TRAVERS&E
de Marie Sagaie-Douve

critiqué par JPGP, le 16 avril 2023
( - 77 ans)


La note:  étoiles
Marie Sagaie-Douve et la détermination de l'infini
Les unités phrastiques de Marie Sagaie-Douve - jusque dans leurs parenthèses fractales et leur ponctuation de déhiscence – percent la surface de la page comme dans le « Concerto à la mémoire d’un ange ». Il est d’ailleurs toujours question de mémoire et - sinon d’ange - du moins de figures archétypales (Médée, Héloïse par exemple).

Les mots sont insérés pour leur musique qui les maintient entre le général et le particulier pour des suites de déliaisons (effet palimpseste ) autant que de liaisons afin d’insérer le lecteur dans divers mouvements. Les effacements, les passages sous silence sont donc important. Marie Sagaie-Douve desserre une étreinte sans mettre les mots tout à fait à l’écart. Le langage devient « naturellement » poétique loin de tout subterfuge et de manière la plus « simple » possible.
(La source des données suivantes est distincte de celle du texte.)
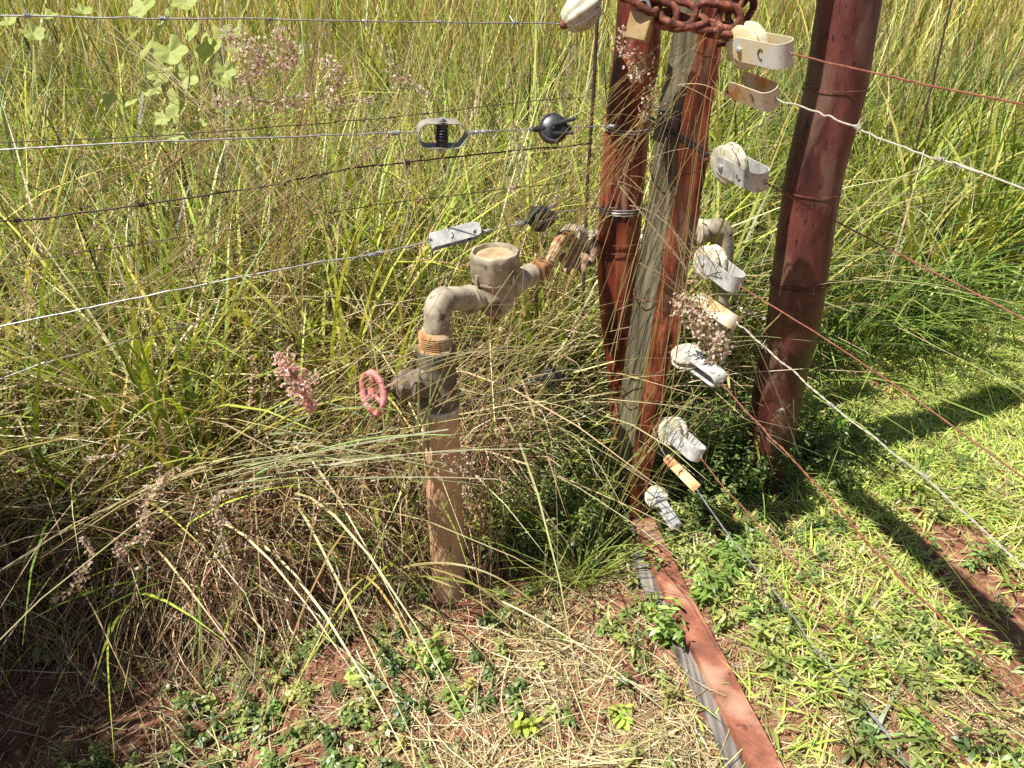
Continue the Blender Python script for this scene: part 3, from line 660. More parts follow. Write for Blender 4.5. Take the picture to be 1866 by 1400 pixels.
# orange plate
RFt = LN['tag']; A, B = RFt(1214, 834), RFt(1268, 888); X = (B - A).normalized(); vw = (CAMP - A).normalized(); Z = (vw - X * vw.dot(X)).normalized()
t = thing('tag_strap', 'flat orange stained strap hanging between the two lowest reels', 'strap', A, 'reel insulators and straps on the fence wires')
pt = prt('plate', ribbon_solid([A - X * .004, A, A + X * .02, A + (B - A) * .7, B - X * .006 + Z * -.002, B + X * .001 - Z * .007], [.006, .0095, .011, .0115, .0115, .011], Z.cross(X), .0016), M['orange'], parent=t)
prt('hole', lathe([(.0035, -.0002), (.0035, .0002)], A + X * .008 + Z * .0012, Z, seg=14), M['mark'], parent=pt)
mpt = A.lerp(B, .52) + Z * .0016
prt('punched_slot', tube([mpt + X * (math.cos(a) * .004) + Z.cross(X) * (math.sin(a) * .0045) for a in np.linspace(.9, 4.6, 12)], .0011, 5), M['mark'], parent=pt)
prt('tie', tube(smooth_path([A + Z * .002, RFt(1200, 808), wpost(780)], 6), .0015, 6), M['galv'], parent=t)
# lone cream reel at the top of the left fence
A = LF(1060, 22); t = thing('reel_insulator', 'ribbed cream reel hanging beside the red post at the top of the picture', 'insulator', A)
ax_ = (LF(1090, 3) - LF(1035, 42)).normalized()
prt('reel', lathe([(.008, -.042), (.021, -.034), (.0285, -.016), (.030, 0), (.0285, .014), (.023, .03), (.010, .040)], A, ax_, seg=60, ribs=9, ramp=.16), M['porcelain'], parent=t, label='cream ribbed reel')
prt('end_cap', lathe([(.006, -.05), (.010, -.044), (.010, -.036)], A, ax_), M['rust'], parent=t)
prt('tie', tube([A + ax_ * .035, LF(1120, -8)], .0014, 6), M['rust'], parent=t)
# left strap tensioner, seen edge on
A, B = LF(775, 244), LF(848, 244); X = (B - A).normalized(); Zv = Vector((0, 0, 1)); Zv = (Zv - X * Zv.dot(X)).normalized(); Yd = Zv.cross(X)
t = thing('strap_tensioner', 'open grey strap loop with an upright dark reel on the left fence wire', 'insulator', A)
g = .024; L = (B - A).length
pa = []
for k in range(11):
    a = math.pi / 2 + math.pi * k / 10; pa.append(A + X * (.004 + math.cos(a) * .020) + Zv * g * math.sin(a))
pa = [A + X * (L + .004) + Zv * .001, A + X * (L - .012) + Zv * g * .92, A + X * (L - .018) + Zv * g] + pa + [A + X * (L - .018) - Zv * g, A + X * (L - .012) - Zv * g * .92, A + X * (L + .004) - Zv * .001]
prt('strap', ribbon_solid(pa, [.013] * len(pa), (Yd + Zv * .25), .0016), M['zincgrey'], parent=t)
prt('reel', lathe([(.011, -.024), (.011, -.012), (.0135, -.012), (.0135, -.009), (.011, -.008), (.0135, -.004), (.011, -.002), (.0135, .001), (.011, .004), (.0135, .007), (.011, .010), (.013, .016), (.013, .023)], A + X * .034, Zv, seg=20), M['black'], parent=t, label='dark ribbed upright spindle')
prt('bolt', lathe([(.007, -.036), (.007, -.0255), (.0035, -.025), (.0035, .030), (.006, .0265), (.006, .031)], A + X * .034, Zv, seg=12), M['zinc'], parent=t)
# white strap above the meter
insulator('white strap with dark scuffs above the water meter', (862, 421), (783, 442), .30, fence=LF, has_reel=False, wide=.0165, gap=.012, mark=True, ring=True, strap='zincscuff', mrot=.4)
A, B = LF(862, 421), LF(783, 442)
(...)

A travers une écriture sans véritable genre (théâtre, roman, poésie) affleure un comment c’est qui ne cache plus un comment ce n’est pas. De brefs segments s’ajoutent jusqu’à l’intérieur de la phrase pour rompre la surface du logos admis. Reste le meilleur du moindre et du monde. Il n’est jamais néant. C’est ce que Beckett nomma un « inannulable moindre » fait pour épuiser les images admises et la narration.

La créatrice n’épuise donc jamais les possibles. Et leur donne un maximum d’extension dans une sorte de rêve. Un rêve qui aurait lieu dans une nuit sans sommeil. Comme l’auteure, le lecteur entre en posture d’insomnie.
D’où son étrange connivence avec la créatrice qui mène à un espace post-cartésien.

Il y a là la voix, l’espace et une sorte de musique : la femme, l’homme, l’enfant dans un trio jamais fixé. S’inscrivent à la fois les silences de la voix et les vides de l’espace (par coupes franches ou addendae). La fragmentation est donc capitale le livre de Marie Sagaie-Douve. Elle permet de ne pas faire de la littérature ce qu’elle reste trop souvent : une représentation.